II. — L'analyse du morceau. — Indiquez la succession des sentiments dans l'âme du grand savant, à la vue de l'enfant qu'il a sauvé (inquiétude, reconnaissance, attendrissement, émotion intense, sollicitude, affection...); Montrez que la préoccupation dominante de Pasteur dans cette scène est d'être persuadé que l'enfant ne souffre pas. Citez les expressions empreintes d'une sollicitude inquiète par lesquelles il s'informe de sa santé (tu n'es pas malade, j'espère?...; Tu viens -, te montrer, n'est-ce pas, comme tu vas bien...? et tu vas très bien, n'est-ce pas maintenant ? etc...); Pasteur est rempli de reconnaissance pour l'enfant qui est revenu le voir, et qui l'assure ne plus souffrir. Comment s'exprime, cette gratitude (relevez les expressions) ? Cette attitude vous paraît-elle naturelle? Pourquoi? Ne témoigne-t-il pas de l'affection aussi à l'enfant (à développer)? Quel souvenir ancien rappelle-t-il au petit garçon? Quel conseil lui donne-t-il ? Ne semble-t-il pas cependant, à la fin de la scène, priser la vie de l'enfant beaucoup plus que ses succès scolaires ? Quelle est l'attitude de l'enfant, durant toute cette scène (reconnaissance, légère surprise de l'insistance affectueuse de Pasteur à s'informer de sa santé, d'être remercié avec une telle effusion alors que c'est lui qui venait témoigner sa reconnaissance...); Quel effet vous semble devoir produire cette scène au théâtre?

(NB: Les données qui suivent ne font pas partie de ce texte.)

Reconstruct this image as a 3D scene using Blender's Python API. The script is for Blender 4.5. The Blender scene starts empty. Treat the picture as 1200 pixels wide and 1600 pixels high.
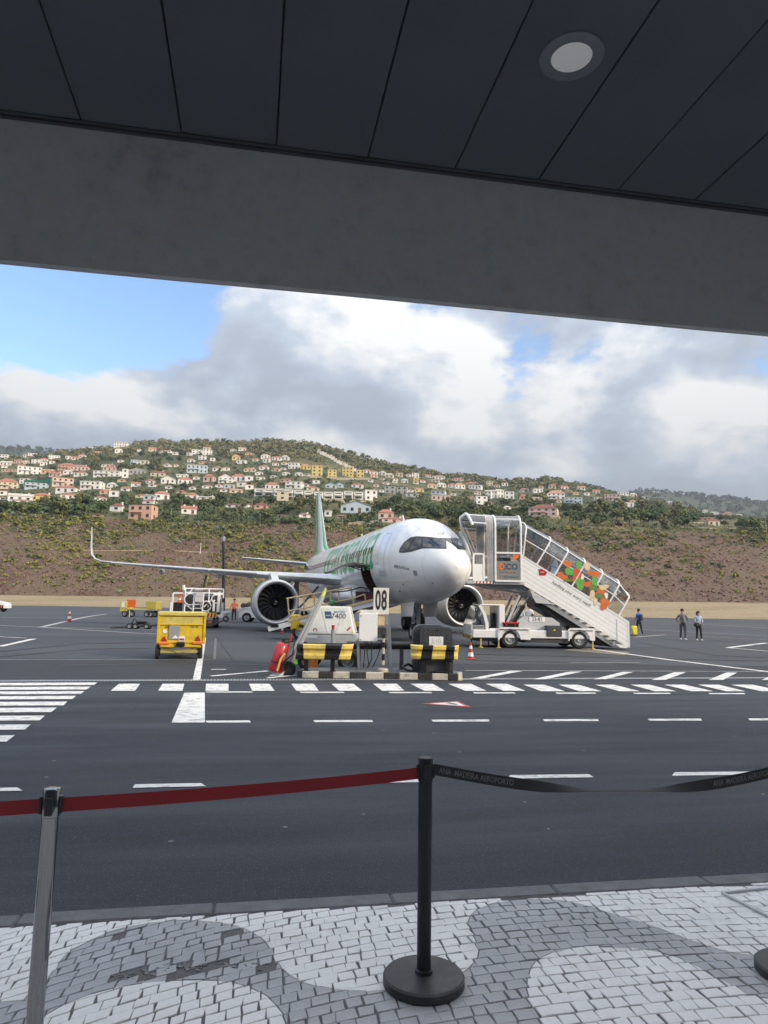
import bpy, bmesh, math, random
import numpy as np
from mathutils import Vector, Matrix, Euler
from mathutils.bvhtree import BVHTree

random.seed(7); RNG = np.random.default_rng(7)
scene = bpy.context.scene
col = scene.collection
R = math.radians

# ------------------------------------------------------------------ camera
CAM_H, YAW, PITCH, ROLL, FPX = 1.75, 10.3, 7.6, 0.95, 1110.0
cam_data = bpy.data.cameras.new('camera')
cam = bpy.data.objects.new('camera', cam_data); col.objects.link(cam)
cam_data.sensor_fit = 'VERTICAL'; cam_data.sensor_height = 24.0
cam_data.lens = FPX / 1600 * 24.0
cam_data.clip_start = 0.05; cam_data.clip_end = 12000
CAM_M = (Matrix.Translation((0, 0, CAM_H)) @ Matrix.Rotation(R(-YAW), 4, 'Z')
         @ Matrix.Rotation(R(90 + PITCH), 4, 'X') @ Matrix.Rotation(R(ROLL), 4, 'Z'))
cam.matrix_world = CAM_M
scene.camera = cam

# ------------------------------------------------------------------ light
SUN_EL, SUN_AZ = 24.0, 128.0       # azimuth clockwise from +Y: behind the camera, to its right
sun_data = bpy.data.lights.new('sun', 'SUN'); sun = bpy.data.objects.new('sun', sun_data); col.objects.link(sun)
sun_data.energy = 1.45; sun_data.angle = R(12); sun_data.color = (1.0, 0.83, 0.60)
sdir = Vector((math.sin(R(SUN_AZ)) * math.cos(R(SUN_EL)), math.cos(R(SUN_AZ)) * math.cos(R(SUN_EL)), math.sin(R(SUN_EL))))
sun.rotation_euler = sdir.to_track_quat('Z', 'Y').to_euler()
sun.location = (30, -40, 60)

world = bpy.data.worlds.new('World'); scene.world = world; world.use_nodes = True
wt = world.node_tree; wt.nodes.clear()
def wn(t, **k):
    n = wt.nodes.new(t)
    for a, b in k.items(): setattr(n, a, b)
    return n
def wmath(op, a, b=None, c=None, clamp=False):
    n = wn('ShaderNodeMath', operation=op, use_clamp=clamp)
    for i, v in enumerate((a, b, c)):
        if v is None: continue
        if isinstance(v, (int, float)): n.inputs[i].default_value = v
        else: wt.links.new(v, n.inputs[i])
    return n.outputs[0]
sky = wn('ShaderNodeTexSky', sky_type='NISHITA', sun_disc=False)
sky.sun_elevation = R(SUN_EL); sky.sun_rotation = R(SUN_AZ); sky.altitude = 50; sky.dust_density = 0.2; sky.air_density = 1.0; sky.ozone_density = 3.0
tc = wn('ShaderNodeTexCoord')
sep = wn('ShaderNodeSeparateXYZ'); wt.links.new(tc.outputs['Generated'], sep.inputs[0])
def cloud_noise(off, scale, detail, rough):
    mp = wn('ShaderNodeMapping'); mp.inputs['Location'].default_value = off; mp.inputs['Scale'].default_value = (1, 1, 1.75)
    wt.links.new(tc.outputs['Generated'], mp.inputs[0])
    n = wn('ShaderNodeTexNoise'); n.inputs['Scale'].default_value = scale; n.inputs['Detail'].default_value = detail
    n.inputs['Roughness'].default_value = rough; n.inputs['Distortion'].default_value = 0.12
    wt.links.new(mp.outputs[0], n.inputs['Vector']); return n.outputs['Fac']
CO = Vector((3.1 + 3 * 1.37, 1.7 - 3 * 0.83, 0.45 + 3 * .61))
n1 = cloud_noise(CO, 3.4, 13, 0.60)
n2 = cloud_noise(CO + Vector((0.05, -0.02, 0.075)), 3.4, 5, 0.52)
n3 = cloud_noise(Vector((7.3, 4.1, 2.2)), 1.7, 5, 0.5)
n4 = cloud_noise(Vector((2.3, 9.1, 5.2)), 9.0, 8, 0.55)
elev = sep.outputs[2]
def gap_at(px, py, half, amount):          # an opening in the cloud deck
    hv = CAM_M.to_3x3() @ Vector(((px - 600) / FPX, -(py - 800) / FPX, -1)); hv.normalize()
    hd = wn('ShaderNodeVectorMath', operation='DOT_PRODUCT'); wt.links.new(tc.outputs['Generated'], hd.inputs[0]); hd.inputs[1].default_value = hv
    g = wn('ShaderNodeMapRange', interpolation_type='SMOOTHSTEP'); wt.links.new(hd.outputs['Value'], g.inputs[0])
    g.inputs[1].default_value = math.cos(R(half)); g.inputs[2].default_value = 1.0; g.inputs[3].default_value = 0.0; g.inputs[4].default_value = amount
    return g.outputs[0]
gaps = wmath('MAXIMUM', wmath('MAXIMUM', gap_at(50, 400, 13, .27), gap_at(230, 415, 10, .22)), wmath('MAXIMUM', gap_at(655, 480, 5, .10), gap_at(-250, 380, 14, .26)))
thick = wmath('SUBTRACT', wmath('ADD', n1, wmath('MULTIPLY', wmath('MAXIMUM', wmath('SUBTRACT', 0.26, elev), -0.06), 0.32)), gaps)
cov = wn('ShaderNodeMapRange', interpolation_type='SMOOTHSTEP'); wt.links.new(thick, cov.inputs[0])
cov.inputs[1].default_value = 0.32; cov.inputs[2].default_value = 0.405
lit = wmath('MULTIPLY_ADD', wmath('SUBTRACT', n1, n2), 4.2, 0.44)
lit = wmath('ADD', lit, wmath('MULTIPLY', wmath('SUBTRACT', n3, 0.5), 1.5))
lit = wmath('ADD', lit, wmath('MULTIPLY', wmath('SUBTRACT', n4, 0.5), 0.95))
lit = wmath('ADD', lit, wmath('MULTIPLY', wmath('MINIMUM', wmath('SUBTRACT', elev, 0.20), 0.14), 1.5), clamp=True)
ramp = wn('ShaderNodeValToRGB'); wt.links.new(lit, ramp.inputs[0])
e = ramp.color_ramp.elements
e[0].position = 0.05; e[0].color = (1.50, 1.68, 2.02, 1)
e[1].position = 0.95; e[1].color = (3.22, 3.24, 3.24, 1)
m = ramp.color_ramp.elements.new(0.45); m.color = (1.86, 2.10, 2.50, 1)
lum = wmath('MULTIPLY_ADD', wmath('MAXIMUM', elev, 0.0), 1.75, 0.55)      # an overcast sky is brightest overhead
cl = wn('ShaderNodeVectorMath', operation='SCALE'); wt.links.new(ramp.outputs[0], cl.inputs[0]); wt.links.new(lum, cl.inputs['Scale'])
mixc = wn('ShaderNodeMix', data_type='RGBA'); wt.links.new(cov.outputs[0], mixc.inputs[0])
wt.links.new(sky.outputs[0], mixc.inputs[6]); wt.links.new(cl.outputs[0], mixc.inputs[7])
bg = wn('ShaderNodeBackground'); bg.inputs[1].default_value = 0.10
wt.links.new(mixc.outputs[2], bg.inputs[0])
wo = wn('ShaderNodeOutputWorld'); wt.links.new(bg.outputs[0], wo.inputs[0])

vs = scene.view_settings
vs.view_transform = 'Standard'; vs.look = 'None'; vs.gamma = 1.0; vs.use_curve_mapping = False; vs.exposure = 1.48
scene.display_settings.display_device = 'sRGB'
scene.cycles.use_denoising = True
scene.cycles.max_bounces = 8; scene.cycles.diffuse_bounces = 4; scene.cycles.transparent_max_bounces = 16
scene.cycles.volume_bounces = 0
scene.cycles.use_adaptive_sampling = True; scene.cycles.adaptive_threshold = 0.02
try: scene.cycles.denoiser = 'OPENIMAGEDENOISE'
except Exception: pass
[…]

III. — Le style; — les expressions. — Principales qualités du style dans ce morceau : Simplicité, naturel, émotion, enthousiasme..., Que signifient les points de suspension souvent employés dans ce texte?

IV. — Grammaire. — Conjuguez le verbe aller au présent de l'indicatif, au futur, et à l'impératif ; Relevez quatre adverbes et indiquez leur fonction.

Rédaction. — Racontez la vie et l'œuvre de Pasteur; Le petit Joseph Meister vient d'être mordu par un chien enragé. On le conduit auprès de Pasteur, qui le soigne et le guérit. Faites le récit de cet épisode.